In diesen Mülheimer Stadtteilen spielen Wärmepumpen eine große Rolle
Doch ebenso deutlich wird: Die viel gepriesene Gasheizung, die Gas durch Wasserstoff ersetzen können soll, spielt für Mülheimer Haushalte in diesen Szenarien direkt keine Rolle. Das Gasnetz werde sich der Prognose zufolge fast vollständig auflösen. Jedoch geht die Analyse des IFAM davon aus, dass Nahwärme ab 2036 von Biomethan auf Wasserstoff umgestellt werden könnte, sprich in Kraftwerken eingesetzt wird, welche die Netze mit Wärme versorgen.
Potenziell kann Wärme auch dezentral durch Solarthermie auf Mülheims Dächern und stellenweise auf Freiflächen im Norden und Südosten der Stadt erzeugt werden. Das Potenzial sieht IFAM bei 122,8 Gigawattstunden im Jahr. In kalten Jahreszeiten allerdings sinken auch hier die Erträge ähnlich wie bei Photovoltaikanlagen.

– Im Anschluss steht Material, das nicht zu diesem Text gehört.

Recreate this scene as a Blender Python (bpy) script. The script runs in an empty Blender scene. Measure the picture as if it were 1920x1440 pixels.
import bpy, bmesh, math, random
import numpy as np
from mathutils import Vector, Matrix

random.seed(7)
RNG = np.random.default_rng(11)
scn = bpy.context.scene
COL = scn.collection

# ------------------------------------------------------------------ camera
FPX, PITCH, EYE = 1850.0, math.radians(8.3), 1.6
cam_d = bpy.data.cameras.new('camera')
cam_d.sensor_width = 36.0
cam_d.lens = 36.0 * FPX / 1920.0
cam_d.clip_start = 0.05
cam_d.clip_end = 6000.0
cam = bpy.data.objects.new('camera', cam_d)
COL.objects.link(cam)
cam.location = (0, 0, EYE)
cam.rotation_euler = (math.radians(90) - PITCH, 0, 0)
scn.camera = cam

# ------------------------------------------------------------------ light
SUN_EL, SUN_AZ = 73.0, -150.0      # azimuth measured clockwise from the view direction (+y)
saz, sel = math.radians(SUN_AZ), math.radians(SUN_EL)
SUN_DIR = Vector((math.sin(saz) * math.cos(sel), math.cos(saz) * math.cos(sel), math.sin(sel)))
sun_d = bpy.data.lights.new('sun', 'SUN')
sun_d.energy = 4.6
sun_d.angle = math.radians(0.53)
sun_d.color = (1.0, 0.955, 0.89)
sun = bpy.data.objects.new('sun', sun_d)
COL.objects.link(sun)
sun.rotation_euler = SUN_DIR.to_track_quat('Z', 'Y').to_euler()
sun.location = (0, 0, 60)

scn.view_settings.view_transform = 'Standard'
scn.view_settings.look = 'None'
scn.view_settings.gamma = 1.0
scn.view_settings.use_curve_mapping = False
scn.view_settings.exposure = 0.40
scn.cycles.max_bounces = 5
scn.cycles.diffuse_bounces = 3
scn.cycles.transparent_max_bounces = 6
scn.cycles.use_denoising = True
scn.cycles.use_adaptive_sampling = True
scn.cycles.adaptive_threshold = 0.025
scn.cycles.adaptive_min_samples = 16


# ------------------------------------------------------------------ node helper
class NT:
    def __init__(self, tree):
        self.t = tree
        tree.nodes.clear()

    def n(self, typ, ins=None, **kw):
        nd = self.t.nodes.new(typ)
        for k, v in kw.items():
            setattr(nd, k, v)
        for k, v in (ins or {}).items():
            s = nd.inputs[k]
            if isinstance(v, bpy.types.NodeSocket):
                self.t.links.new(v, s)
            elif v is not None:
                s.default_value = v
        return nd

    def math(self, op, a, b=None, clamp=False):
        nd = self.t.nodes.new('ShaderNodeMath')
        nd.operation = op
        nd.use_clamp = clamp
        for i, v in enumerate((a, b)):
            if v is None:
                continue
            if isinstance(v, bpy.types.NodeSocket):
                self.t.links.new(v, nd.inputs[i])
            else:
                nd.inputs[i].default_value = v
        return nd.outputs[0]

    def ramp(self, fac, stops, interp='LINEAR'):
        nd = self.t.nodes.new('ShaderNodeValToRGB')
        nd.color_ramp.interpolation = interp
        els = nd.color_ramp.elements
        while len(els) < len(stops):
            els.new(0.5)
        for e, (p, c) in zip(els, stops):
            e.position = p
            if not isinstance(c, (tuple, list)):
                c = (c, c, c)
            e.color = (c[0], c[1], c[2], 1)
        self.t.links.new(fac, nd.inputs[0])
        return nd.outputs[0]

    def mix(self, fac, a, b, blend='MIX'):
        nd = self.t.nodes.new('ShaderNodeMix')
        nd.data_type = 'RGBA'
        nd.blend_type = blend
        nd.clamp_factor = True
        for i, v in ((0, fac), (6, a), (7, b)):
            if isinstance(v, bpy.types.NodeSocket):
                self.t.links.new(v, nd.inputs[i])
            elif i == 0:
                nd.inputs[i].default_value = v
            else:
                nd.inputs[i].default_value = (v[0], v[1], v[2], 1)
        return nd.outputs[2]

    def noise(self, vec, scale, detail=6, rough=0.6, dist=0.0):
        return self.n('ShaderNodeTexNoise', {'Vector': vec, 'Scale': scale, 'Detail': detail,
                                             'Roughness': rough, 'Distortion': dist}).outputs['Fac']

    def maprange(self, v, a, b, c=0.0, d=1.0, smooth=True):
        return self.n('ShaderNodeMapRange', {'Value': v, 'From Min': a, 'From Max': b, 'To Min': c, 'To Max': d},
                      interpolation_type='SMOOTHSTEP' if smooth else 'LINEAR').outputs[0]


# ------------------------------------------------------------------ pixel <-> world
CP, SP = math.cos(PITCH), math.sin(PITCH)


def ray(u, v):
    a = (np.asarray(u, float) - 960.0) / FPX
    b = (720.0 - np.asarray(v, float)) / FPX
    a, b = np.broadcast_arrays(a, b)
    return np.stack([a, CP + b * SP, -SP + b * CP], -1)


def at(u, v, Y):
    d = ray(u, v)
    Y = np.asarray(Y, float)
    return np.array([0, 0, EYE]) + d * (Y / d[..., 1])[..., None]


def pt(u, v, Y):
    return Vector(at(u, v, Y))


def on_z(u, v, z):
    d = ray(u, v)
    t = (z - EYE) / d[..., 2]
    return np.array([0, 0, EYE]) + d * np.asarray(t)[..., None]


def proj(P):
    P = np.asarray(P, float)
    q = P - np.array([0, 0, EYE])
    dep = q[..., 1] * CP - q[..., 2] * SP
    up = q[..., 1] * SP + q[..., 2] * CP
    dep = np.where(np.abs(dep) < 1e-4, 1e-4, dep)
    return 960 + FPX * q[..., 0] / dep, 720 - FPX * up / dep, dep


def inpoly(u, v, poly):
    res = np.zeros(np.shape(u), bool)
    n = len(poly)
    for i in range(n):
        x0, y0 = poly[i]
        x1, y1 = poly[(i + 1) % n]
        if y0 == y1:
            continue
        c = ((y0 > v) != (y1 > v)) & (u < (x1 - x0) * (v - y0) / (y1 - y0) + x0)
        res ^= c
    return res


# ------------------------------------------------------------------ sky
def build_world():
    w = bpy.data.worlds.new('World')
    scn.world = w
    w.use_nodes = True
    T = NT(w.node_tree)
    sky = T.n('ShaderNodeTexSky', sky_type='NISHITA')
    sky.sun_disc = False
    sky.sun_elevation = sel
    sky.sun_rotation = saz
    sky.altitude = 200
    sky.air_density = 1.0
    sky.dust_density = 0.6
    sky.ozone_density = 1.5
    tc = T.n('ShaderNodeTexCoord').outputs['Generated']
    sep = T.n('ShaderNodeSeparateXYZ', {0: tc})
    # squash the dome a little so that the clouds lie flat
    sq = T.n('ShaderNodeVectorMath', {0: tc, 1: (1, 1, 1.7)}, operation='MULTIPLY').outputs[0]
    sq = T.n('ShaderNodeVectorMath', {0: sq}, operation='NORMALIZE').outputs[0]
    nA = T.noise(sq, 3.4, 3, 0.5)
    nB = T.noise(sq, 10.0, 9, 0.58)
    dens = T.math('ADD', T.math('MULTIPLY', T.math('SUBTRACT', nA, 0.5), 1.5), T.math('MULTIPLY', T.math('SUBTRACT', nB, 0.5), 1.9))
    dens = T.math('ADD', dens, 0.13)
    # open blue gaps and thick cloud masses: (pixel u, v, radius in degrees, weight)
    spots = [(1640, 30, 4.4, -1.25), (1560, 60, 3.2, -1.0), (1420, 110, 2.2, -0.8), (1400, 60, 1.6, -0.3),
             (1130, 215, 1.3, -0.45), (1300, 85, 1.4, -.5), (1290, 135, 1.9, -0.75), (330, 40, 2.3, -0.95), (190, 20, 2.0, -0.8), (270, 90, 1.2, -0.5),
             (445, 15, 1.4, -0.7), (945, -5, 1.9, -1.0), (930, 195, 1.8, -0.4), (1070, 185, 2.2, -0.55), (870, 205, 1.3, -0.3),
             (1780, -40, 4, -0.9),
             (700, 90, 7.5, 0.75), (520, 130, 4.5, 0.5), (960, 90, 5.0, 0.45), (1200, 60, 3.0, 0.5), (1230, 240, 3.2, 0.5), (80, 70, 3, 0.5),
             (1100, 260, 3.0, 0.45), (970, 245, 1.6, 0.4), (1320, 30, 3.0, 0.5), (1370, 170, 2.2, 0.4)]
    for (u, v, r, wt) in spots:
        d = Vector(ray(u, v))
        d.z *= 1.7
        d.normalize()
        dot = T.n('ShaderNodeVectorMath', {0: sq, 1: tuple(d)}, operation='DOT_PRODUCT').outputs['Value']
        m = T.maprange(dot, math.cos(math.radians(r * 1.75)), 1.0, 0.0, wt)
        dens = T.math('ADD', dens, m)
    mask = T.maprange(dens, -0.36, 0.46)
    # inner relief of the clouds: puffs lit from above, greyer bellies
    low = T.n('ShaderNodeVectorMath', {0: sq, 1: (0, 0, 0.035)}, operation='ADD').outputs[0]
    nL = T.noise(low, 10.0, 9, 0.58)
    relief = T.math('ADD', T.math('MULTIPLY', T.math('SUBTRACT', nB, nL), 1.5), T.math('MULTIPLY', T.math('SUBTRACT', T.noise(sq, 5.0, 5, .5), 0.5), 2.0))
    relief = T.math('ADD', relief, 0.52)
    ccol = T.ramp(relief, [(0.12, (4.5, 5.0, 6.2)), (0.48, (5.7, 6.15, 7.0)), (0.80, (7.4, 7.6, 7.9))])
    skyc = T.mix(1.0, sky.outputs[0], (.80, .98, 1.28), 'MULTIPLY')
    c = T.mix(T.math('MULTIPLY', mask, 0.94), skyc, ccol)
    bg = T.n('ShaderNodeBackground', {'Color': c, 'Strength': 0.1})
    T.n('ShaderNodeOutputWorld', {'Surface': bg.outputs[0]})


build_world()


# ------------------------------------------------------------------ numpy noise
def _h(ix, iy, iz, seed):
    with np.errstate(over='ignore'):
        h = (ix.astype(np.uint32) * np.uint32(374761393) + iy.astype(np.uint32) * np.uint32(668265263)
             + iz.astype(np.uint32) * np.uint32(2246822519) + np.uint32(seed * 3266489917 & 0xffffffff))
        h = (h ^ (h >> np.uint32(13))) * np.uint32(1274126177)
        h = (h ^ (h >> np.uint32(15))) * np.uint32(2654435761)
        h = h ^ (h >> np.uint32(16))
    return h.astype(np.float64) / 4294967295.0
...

Dagegen wird es ohne die Wärmepumpe in einigen Teilen Mülheims wohl nicht gehen, weil andere Nahwärmequellen nur schlecht verfügbar sein werden. Egal, ob die Stadt bis 2035 oder erst zehn Jahre später die Klimaneutralität erreichen wird: Sie wird als Sole-Wasser, Luft-Wasser oder Teil einer Hybridheizung einen Anteil von mehr als 40 Prozent haben, und damit fast soviel wie die Nahwärme. Vorrangig in den grünen Stadtbereichen links und rechts der Ruhr wie Speldorf, Saarn, Selbeck, Holthausen wird sie nach aktuellem Stand die Hauptrolle spielen.

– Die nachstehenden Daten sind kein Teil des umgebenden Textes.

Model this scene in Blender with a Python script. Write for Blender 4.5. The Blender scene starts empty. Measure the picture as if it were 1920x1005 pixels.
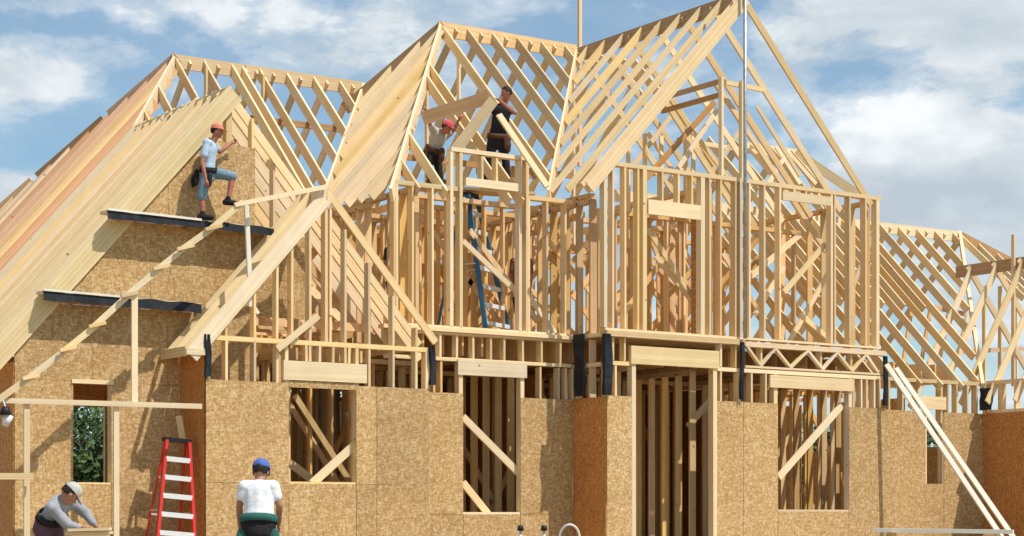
import bpy, bmesh, math, random
from mathutils import Vector, Matrix
random.seed(7)
S = bpy.context.scene
COL = S.collection
V = Vector

# ------------------------------------------------------------------ camera
FPX, CX, HY = 3553.0, 960.0, 969.0            # focal length, centre and horizon, in photo pixels
TH = math.atan2(FPX, 5211.0)
FW = V((math.sin(TH), math.cos(TH), 0)); RT = V((math.cos(TH), -math.sin(TH), 0)); UP = V((0, 0, 1))
CAM = V((0, 0, 1.0))
cd = bpy.data.cameras.new('camera'); cam = bpy.data.objects.new('camera', cd); COL.objects.link(cam)
cam.location = CAM
cam.rotation_euler = (math.pi / 2, 0, -TH)
cd.sensor_width = 36; cd.lens = FPX / 1920 * 36
cd.shift_y = (HY - 502.5) / 1920
cd.clip_start = 0.5; cd.clip_end = 6000
S.camera = cam

# ------------------------------------------------------------------ sun and sky
SUN = V((0.25, -0.46, 0.85)).normalized()      # direction towards the sun
sl = bpy.data.lights.new('sun', 'SUN'); sl.energy = 4.3; sl.angle = math.radians(0.5); sl.color = (1.0, 0.95, 0.87)
so = bpy.data.objects.new('sun', sl); COL.objects.link(so)
so.location = (0, 0, 60); so.rotation_euler = SUN.to_track_quat('Z', 'Y').to_euler()
S.view_settings.view_transform = 'Standard'; S.view_settings.look = 'None'
S.view_settings.exposure = 0.12; S.view_settings.gamma = 1.0; S.view_settings.use_curve_mapping = False

W = bpy.data.worlds.new('World'); S.world = W; W.use_nodes = True
nt = W.node_tree; N = nt.nodes; Lk = nt.links; N.clear()

def mth(t, op, a, b=None, clamp=False):
    n = t.nodes.new('ShaderNodeMath'); n.operation = op; n.use_clamp = clamp
    for i, v in enumerate((a, b)):
        if v is None: continue
        if isinstance(v, (int, float)): n.inputs[i].default_value = v
        else: t.links.new(v, n.inputs[i])
    return n.outputs[0]

def ramp(t, fac, stops, interp='LINEAR'):
    n = t.nodes.new('ShaderNodeValToRGB'); n.color_ramp.interpolation = interp
    e = n.color_ramp.elements
    while len(e) < len(stops): e.new(0.5)
    for i, (p, c) in enumerate(stops):
        e[i].position = p; e[i].color = (c[0], c[1], c[2], 1) if len(c) == 3 else c
    t.links.new(fac, n.inputs[0]); return n.outputs[0]

def mixc(t, f, a, b, mode='MIX'):
    n = t.nodes.new('ShaderNodeMix'); n.data_type = 'RGBA'; n.blend_type = mode
    for idx, v in ((0, f), (6, a), (7, b)):
        if isinstance(v, (int, float)): n.inputs[idx].default_value = v
        elif isinstance(v, tuple): n.inputs[idx].default_value = (v[0], v[1], v[2], 1)
        else: t.links.new(v, n.inputs[idx])
    return n.outputs[2]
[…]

Stadt arbeitet mit Medl und Westenergie die Wärmeversorgung weiter aus
Die Grundlagen für eine Planung hat das Papier des Fraunhofer IFAM geschaffen. „Für das weitere Verfahren ist eine Arbeitsgruppe ‘Wärme’ gegründet worden, in der die Stadtverwaltung und externe Akteure wie Medl und Westenergie die gebildeten Cluster weiter differenzieren und auch Flächen identifizieren, die für die Dekarbonisierung der Wärme benötigt werden“, erläutert die Leiterin der Stabstelle Klimaschutz, Ulrike Marx. Darüber hinaus laufe derzeit ein Beteiligungsverfahren mit interner und externer Beteiligung. Wann es konkrete Ergebnisse geben wird, lässt sich derzeit noch nicht abschätzen.

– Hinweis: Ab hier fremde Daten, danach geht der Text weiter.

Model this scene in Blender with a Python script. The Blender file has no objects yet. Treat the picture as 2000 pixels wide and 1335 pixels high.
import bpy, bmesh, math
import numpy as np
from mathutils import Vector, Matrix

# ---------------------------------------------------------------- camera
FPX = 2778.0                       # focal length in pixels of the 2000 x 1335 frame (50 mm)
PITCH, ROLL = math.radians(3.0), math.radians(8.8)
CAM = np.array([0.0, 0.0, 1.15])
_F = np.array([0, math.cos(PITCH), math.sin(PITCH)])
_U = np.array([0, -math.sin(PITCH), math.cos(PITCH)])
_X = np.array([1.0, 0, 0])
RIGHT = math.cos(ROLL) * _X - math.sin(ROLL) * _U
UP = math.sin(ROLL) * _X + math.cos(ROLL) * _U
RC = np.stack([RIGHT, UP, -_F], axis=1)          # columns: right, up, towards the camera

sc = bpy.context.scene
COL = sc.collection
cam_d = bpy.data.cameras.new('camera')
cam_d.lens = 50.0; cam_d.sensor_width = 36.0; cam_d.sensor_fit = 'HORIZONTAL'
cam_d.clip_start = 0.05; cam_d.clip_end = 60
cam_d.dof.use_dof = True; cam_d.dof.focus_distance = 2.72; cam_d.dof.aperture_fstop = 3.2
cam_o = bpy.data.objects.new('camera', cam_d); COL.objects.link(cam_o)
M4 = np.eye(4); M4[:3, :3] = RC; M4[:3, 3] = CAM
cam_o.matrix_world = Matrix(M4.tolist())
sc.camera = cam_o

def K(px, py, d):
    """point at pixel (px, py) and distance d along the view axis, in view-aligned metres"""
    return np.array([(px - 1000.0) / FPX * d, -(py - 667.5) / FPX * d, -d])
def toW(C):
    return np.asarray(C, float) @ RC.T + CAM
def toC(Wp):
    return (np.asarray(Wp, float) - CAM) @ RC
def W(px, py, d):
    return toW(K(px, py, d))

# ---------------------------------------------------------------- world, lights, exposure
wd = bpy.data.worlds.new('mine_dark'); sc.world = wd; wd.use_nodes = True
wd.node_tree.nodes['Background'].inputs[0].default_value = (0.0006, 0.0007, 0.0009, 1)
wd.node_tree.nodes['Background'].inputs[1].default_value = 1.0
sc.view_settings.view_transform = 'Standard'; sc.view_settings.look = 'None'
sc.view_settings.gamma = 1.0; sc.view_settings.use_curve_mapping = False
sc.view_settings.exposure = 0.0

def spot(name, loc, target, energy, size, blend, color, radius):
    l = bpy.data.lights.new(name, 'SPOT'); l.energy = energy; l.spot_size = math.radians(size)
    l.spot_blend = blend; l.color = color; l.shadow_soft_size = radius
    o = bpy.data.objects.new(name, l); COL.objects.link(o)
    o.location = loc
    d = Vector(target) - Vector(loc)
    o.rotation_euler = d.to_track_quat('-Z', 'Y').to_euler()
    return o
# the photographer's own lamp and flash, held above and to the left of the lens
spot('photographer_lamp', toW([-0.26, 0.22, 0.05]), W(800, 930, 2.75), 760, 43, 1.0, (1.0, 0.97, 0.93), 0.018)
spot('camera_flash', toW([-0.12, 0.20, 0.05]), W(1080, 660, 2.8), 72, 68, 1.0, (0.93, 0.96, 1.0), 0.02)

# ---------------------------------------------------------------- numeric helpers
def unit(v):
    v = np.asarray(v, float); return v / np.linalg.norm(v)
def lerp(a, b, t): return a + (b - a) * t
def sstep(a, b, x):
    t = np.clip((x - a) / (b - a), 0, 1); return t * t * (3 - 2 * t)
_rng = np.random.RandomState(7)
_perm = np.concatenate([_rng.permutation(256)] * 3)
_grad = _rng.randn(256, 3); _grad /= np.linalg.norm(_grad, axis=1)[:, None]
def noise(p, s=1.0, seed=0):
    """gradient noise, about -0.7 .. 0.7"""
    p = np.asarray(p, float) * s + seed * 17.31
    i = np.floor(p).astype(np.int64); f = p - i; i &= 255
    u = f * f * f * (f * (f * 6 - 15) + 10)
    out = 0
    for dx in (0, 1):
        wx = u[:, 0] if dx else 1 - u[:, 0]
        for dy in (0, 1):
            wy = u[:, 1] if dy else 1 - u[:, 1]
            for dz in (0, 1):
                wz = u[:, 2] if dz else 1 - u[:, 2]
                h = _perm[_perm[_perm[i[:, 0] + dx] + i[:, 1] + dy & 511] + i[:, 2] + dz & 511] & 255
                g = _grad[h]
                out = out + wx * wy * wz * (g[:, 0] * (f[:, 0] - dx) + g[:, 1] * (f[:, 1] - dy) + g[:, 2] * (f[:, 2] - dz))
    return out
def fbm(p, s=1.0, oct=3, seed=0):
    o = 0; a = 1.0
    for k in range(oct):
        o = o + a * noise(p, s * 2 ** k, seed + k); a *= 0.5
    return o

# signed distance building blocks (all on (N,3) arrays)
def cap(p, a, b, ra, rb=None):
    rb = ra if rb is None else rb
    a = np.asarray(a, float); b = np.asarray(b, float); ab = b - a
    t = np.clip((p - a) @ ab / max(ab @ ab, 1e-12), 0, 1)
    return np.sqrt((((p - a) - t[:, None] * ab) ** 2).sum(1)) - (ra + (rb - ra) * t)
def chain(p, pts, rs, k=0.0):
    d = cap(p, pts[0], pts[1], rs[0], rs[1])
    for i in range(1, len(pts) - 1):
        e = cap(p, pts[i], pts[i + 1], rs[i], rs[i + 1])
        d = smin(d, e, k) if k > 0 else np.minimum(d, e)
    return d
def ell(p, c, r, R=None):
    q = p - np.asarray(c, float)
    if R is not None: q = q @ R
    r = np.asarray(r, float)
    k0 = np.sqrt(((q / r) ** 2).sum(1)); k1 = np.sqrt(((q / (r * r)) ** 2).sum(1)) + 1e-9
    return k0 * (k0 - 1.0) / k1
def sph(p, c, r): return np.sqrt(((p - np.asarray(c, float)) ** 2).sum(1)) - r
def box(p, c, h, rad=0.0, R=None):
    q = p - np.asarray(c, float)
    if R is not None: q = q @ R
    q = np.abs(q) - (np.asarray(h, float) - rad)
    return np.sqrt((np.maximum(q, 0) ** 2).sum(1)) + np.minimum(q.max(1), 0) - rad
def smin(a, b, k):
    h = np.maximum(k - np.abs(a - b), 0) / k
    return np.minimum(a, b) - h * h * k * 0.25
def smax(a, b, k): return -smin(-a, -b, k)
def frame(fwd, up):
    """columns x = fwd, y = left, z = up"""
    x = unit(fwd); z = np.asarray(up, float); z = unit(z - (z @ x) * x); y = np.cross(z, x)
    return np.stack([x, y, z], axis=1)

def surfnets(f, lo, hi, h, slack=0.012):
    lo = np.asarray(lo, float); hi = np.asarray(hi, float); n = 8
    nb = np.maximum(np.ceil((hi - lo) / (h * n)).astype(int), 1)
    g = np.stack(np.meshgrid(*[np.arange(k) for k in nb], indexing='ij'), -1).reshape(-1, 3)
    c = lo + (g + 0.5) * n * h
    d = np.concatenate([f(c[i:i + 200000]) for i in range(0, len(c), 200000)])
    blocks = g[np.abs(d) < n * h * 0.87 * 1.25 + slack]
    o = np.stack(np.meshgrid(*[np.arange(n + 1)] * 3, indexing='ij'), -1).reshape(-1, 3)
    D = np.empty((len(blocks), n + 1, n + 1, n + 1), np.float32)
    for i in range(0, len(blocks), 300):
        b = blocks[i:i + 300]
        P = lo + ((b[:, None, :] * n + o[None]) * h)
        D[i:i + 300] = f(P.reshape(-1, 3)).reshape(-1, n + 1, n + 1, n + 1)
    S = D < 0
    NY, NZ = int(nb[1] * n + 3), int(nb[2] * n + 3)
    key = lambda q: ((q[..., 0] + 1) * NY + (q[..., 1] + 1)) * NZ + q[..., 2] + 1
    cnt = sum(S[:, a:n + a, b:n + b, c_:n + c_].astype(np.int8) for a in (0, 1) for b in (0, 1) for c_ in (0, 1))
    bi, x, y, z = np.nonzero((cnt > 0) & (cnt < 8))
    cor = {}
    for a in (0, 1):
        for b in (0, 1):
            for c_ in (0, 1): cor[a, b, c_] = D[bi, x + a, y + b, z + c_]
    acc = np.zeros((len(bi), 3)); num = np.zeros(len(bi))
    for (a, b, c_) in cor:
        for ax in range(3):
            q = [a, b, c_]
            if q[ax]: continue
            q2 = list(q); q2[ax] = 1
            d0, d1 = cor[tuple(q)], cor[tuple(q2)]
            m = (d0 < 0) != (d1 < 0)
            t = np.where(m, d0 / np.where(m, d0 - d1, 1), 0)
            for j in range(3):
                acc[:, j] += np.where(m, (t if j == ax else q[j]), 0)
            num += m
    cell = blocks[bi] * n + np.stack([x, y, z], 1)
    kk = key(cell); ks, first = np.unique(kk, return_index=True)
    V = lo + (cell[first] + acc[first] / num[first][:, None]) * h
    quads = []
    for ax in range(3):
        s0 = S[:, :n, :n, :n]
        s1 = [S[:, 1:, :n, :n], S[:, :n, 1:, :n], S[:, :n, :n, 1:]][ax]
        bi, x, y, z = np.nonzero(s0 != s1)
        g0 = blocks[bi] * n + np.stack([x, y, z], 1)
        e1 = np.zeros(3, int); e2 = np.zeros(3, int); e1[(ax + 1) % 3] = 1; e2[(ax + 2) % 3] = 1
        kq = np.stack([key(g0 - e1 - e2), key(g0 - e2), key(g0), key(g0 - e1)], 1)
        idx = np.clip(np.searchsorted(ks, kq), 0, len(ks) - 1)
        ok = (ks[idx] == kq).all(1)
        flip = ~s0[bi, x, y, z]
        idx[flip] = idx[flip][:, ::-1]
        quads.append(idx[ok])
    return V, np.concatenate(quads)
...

In der ersten Septemberwoche aber dürften die Mülheimer Wärmeplaner mit großer Aufmerksamkeit nach Berlin schauen, wenn im Bund das Heizungsgesetz beschlossen werden soll. Denn eines hat das Gutachten des Fraunhofer IFAM bereits im vergangenen November angemahnt: Für Mülheim wird es schwierig, die Klimaneutralität bis 2045, geschweige denn bis 2035 zu erreichen, wenn der Wärmemarkt sich weiterhin ohne ordnungspolitische Vorgaben frei entwickeln kann.